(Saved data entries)
[BEGIN]
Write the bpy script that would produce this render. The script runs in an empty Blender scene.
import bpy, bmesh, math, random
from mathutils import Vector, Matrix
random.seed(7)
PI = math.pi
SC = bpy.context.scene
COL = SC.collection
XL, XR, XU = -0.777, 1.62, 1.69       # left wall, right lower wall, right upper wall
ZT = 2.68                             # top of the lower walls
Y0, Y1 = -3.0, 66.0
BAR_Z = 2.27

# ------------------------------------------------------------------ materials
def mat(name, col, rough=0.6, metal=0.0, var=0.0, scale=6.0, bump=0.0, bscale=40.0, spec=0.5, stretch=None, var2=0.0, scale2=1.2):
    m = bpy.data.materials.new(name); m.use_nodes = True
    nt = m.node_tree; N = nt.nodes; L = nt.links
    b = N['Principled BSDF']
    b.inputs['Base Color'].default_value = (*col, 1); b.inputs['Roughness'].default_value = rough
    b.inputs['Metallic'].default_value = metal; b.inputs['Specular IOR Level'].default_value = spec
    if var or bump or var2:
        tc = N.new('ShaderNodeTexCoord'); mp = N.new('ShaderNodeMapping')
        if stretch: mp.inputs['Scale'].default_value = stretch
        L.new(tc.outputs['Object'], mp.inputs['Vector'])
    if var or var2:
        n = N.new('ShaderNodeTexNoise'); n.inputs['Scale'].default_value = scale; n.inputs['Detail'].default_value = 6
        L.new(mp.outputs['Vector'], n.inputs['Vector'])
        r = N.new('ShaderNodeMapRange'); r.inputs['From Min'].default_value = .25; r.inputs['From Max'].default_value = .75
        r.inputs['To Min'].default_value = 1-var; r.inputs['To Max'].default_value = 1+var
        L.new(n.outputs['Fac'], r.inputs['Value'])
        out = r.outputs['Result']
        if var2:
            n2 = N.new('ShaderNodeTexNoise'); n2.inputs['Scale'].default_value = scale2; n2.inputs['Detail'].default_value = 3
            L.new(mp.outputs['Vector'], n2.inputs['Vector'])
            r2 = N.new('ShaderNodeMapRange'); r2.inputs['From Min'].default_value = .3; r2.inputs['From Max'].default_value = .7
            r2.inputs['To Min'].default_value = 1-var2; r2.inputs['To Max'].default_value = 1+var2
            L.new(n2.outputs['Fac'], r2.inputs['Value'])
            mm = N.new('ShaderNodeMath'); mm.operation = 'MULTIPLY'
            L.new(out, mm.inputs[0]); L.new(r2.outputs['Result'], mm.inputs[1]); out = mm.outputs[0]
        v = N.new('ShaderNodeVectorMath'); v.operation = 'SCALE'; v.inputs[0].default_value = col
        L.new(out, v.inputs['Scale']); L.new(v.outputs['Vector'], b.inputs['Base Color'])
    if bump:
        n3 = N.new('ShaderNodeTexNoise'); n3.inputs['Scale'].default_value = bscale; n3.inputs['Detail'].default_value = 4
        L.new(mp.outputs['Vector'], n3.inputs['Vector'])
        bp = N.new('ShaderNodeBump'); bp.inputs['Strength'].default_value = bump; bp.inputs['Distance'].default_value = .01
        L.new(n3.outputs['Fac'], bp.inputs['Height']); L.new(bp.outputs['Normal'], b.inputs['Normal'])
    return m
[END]
[BEGIN]
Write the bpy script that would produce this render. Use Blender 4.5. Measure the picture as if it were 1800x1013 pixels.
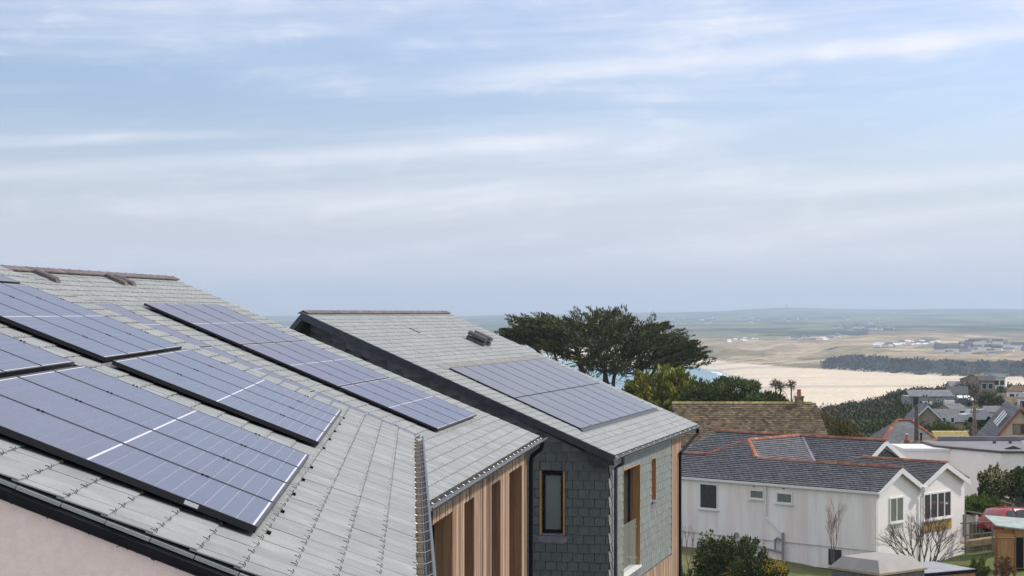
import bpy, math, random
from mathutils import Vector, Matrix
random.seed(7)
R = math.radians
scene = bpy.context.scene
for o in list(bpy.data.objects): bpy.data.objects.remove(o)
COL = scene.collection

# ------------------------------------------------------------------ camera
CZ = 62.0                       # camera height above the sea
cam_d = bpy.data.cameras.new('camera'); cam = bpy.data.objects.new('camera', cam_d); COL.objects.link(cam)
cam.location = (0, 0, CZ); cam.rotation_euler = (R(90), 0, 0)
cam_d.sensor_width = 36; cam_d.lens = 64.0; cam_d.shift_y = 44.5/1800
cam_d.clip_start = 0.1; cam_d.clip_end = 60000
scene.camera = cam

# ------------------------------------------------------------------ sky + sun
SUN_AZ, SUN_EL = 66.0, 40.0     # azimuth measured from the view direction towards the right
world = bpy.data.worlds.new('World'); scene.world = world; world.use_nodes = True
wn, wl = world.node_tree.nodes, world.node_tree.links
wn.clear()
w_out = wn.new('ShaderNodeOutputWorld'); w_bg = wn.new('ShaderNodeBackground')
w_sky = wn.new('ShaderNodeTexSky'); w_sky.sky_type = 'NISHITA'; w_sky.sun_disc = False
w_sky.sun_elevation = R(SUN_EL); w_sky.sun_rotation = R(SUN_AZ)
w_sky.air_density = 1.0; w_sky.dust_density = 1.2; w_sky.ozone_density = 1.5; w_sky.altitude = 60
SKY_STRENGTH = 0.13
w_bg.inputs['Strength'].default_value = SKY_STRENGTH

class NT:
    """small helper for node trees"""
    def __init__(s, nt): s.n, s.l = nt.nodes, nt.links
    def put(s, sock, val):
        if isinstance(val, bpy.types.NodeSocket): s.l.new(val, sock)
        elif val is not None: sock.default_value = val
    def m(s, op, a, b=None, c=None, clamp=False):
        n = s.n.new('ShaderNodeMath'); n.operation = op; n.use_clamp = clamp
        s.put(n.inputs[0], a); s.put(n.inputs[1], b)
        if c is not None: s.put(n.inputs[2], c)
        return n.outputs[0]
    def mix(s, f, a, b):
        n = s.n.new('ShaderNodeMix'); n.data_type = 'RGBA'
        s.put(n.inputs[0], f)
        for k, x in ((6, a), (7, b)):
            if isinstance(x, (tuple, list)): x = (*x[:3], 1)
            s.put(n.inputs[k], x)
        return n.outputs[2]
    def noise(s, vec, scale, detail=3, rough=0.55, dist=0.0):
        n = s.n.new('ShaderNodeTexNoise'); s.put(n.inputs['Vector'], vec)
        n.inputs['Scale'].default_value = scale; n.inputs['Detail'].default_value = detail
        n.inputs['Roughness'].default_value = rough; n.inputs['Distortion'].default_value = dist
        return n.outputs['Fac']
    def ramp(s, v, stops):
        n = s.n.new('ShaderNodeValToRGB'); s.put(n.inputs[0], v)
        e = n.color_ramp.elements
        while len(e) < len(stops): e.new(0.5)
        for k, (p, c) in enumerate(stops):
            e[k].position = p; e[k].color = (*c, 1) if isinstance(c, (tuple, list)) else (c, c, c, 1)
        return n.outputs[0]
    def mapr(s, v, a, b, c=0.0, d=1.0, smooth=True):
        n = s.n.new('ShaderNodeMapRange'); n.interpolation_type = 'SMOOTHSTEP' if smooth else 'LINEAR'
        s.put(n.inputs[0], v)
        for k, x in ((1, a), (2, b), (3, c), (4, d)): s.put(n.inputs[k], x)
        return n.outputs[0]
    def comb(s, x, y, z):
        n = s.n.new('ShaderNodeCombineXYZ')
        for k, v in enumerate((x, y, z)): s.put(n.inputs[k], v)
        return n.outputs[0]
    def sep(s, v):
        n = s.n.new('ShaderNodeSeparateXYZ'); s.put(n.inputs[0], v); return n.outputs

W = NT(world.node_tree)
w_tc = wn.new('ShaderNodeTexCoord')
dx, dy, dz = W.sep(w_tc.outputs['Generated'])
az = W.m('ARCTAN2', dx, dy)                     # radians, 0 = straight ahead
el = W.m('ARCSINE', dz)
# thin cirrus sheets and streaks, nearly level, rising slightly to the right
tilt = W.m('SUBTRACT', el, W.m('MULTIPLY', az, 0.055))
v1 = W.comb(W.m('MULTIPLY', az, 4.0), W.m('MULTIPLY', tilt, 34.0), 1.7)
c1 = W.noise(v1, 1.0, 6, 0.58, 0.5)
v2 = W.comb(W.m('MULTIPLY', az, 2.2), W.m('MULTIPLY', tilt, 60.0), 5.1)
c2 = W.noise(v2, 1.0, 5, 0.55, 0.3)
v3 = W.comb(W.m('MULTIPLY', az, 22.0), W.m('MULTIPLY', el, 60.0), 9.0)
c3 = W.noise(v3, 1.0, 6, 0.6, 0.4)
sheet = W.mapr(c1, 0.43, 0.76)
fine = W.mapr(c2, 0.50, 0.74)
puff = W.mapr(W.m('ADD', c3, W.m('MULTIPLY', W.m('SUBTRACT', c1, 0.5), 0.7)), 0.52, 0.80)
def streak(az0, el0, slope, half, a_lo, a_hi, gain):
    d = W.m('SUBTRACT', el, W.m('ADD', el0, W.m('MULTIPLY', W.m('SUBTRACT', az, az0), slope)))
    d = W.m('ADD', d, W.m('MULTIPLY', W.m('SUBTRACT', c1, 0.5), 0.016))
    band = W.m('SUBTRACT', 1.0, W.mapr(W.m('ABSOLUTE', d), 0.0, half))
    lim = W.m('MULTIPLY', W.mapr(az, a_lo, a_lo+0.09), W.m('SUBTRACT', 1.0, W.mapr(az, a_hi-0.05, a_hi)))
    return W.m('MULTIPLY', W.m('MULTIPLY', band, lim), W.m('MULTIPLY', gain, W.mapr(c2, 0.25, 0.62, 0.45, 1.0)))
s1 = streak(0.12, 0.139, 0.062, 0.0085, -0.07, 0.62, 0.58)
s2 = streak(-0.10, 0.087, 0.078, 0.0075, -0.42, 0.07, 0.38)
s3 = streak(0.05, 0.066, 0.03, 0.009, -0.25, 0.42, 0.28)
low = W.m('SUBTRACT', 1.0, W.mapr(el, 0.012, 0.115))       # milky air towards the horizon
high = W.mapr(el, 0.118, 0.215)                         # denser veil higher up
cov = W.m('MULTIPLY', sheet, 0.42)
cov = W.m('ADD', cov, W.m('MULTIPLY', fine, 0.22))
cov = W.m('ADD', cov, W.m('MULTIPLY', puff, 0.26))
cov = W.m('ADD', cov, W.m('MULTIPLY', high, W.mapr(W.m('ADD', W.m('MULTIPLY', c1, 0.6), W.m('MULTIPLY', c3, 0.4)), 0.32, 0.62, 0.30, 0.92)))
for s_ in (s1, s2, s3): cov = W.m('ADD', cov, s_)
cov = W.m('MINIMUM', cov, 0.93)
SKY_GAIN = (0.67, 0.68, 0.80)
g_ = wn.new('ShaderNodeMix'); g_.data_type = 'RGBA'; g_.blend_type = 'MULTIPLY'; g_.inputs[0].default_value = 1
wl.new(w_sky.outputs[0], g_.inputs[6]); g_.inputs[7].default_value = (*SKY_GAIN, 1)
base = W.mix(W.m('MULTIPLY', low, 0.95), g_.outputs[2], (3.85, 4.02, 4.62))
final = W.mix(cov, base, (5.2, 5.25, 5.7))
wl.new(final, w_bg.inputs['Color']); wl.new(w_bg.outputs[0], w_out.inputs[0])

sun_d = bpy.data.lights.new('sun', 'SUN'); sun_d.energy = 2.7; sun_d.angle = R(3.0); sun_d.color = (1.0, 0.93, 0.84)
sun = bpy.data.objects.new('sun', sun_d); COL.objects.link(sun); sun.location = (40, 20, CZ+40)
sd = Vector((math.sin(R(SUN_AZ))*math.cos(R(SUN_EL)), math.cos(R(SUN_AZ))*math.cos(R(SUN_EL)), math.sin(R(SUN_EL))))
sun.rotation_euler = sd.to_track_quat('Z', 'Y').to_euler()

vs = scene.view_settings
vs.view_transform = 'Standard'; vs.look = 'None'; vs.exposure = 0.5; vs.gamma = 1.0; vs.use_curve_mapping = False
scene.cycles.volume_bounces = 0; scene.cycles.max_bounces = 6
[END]
[BEGIN]
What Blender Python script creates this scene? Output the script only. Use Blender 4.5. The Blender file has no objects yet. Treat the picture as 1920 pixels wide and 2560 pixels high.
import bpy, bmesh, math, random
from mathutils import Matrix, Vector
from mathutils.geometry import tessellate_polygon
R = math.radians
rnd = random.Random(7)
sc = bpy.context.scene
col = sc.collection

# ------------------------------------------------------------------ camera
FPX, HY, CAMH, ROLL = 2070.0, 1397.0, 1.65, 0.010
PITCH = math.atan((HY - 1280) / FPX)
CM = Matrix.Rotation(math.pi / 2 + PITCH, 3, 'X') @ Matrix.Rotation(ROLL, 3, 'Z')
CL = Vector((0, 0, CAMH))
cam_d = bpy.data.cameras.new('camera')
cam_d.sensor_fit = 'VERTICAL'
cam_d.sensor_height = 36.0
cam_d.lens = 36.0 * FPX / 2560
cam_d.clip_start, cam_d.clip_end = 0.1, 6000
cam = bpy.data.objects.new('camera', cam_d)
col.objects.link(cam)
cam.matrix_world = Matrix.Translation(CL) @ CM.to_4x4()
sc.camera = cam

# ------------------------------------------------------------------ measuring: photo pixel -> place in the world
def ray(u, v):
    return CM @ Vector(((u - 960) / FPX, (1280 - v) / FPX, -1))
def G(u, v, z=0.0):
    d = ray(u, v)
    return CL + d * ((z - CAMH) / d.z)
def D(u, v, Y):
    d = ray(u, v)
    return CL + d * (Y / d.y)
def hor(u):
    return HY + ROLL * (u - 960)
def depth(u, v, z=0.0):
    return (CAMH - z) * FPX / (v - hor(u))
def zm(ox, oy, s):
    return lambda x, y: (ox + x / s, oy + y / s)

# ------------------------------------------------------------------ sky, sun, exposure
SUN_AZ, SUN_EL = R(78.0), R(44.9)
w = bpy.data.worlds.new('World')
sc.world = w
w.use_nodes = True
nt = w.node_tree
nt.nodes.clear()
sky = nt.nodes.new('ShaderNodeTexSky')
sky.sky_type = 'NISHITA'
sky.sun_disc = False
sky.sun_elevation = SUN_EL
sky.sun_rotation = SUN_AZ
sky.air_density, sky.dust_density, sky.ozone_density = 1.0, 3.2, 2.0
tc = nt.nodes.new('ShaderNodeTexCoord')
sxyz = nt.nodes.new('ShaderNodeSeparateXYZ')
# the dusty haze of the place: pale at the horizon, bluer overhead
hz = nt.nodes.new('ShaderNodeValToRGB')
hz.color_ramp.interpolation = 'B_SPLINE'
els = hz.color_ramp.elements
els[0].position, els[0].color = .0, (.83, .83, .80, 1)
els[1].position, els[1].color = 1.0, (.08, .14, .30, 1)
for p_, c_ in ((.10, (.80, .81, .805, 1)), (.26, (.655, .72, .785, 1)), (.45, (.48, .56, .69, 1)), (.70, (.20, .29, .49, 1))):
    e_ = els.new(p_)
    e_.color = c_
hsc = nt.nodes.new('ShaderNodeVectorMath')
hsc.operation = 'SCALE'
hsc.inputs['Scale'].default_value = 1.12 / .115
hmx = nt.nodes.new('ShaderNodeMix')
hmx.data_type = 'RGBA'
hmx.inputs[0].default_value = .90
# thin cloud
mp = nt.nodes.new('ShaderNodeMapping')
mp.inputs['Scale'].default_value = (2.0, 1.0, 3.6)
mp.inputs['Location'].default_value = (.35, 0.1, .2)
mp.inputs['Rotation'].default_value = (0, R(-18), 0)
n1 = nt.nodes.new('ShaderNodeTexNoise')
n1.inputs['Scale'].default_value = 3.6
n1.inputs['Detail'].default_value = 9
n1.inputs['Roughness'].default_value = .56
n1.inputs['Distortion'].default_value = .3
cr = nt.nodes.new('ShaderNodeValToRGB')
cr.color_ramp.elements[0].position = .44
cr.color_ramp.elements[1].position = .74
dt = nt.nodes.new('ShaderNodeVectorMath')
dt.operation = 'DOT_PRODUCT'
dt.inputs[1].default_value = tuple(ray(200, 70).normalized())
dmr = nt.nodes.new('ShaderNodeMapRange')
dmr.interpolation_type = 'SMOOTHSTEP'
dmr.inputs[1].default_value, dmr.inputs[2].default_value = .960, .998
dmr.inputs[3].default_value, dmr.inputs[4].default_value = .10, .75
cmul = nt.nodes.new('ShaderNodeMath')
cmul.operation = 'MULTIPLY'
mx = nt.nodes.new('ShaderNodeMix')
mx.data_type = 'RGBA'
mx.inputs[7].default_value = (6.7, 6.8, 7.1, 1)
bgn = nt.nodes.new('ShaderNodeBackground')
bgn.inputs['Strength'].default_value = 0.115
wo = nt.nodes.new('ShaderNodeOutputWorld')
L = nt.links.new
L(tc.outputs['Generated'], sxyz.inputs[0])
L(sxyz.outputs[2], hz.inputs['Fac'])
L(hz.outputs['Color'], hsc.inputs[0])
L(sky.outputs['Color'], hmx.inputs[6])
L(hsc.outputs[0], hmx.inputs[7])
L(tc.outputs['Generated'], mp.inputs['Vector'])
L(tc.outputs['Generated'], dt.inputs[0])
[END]
_DIRECTIONS:_
Beginning with the line that contains "Write the bpy script that would produce this render. The" and ending with the line that contains "BAR_Z = 2.27", repeat exactly those lines and no others.

_CORRECT RESPONSE:_
Write the bpy script that would produce this render. The script runs in an empty Blender scene.
import bpy, bmesh, math, random
from mathutils import Vector, Matrix
random.seed(7)
PI = math.pi
SC = bpy.context.scene
COL = SC.collection
XL, XR, XU = -0.777, 1.62, 1.69       # left wall, right lower wall, right upper wall
ZT = 2.68                             # top of the lower walls
Y0, Y1 = -3.0, 66.0
BAR_Z = 2.27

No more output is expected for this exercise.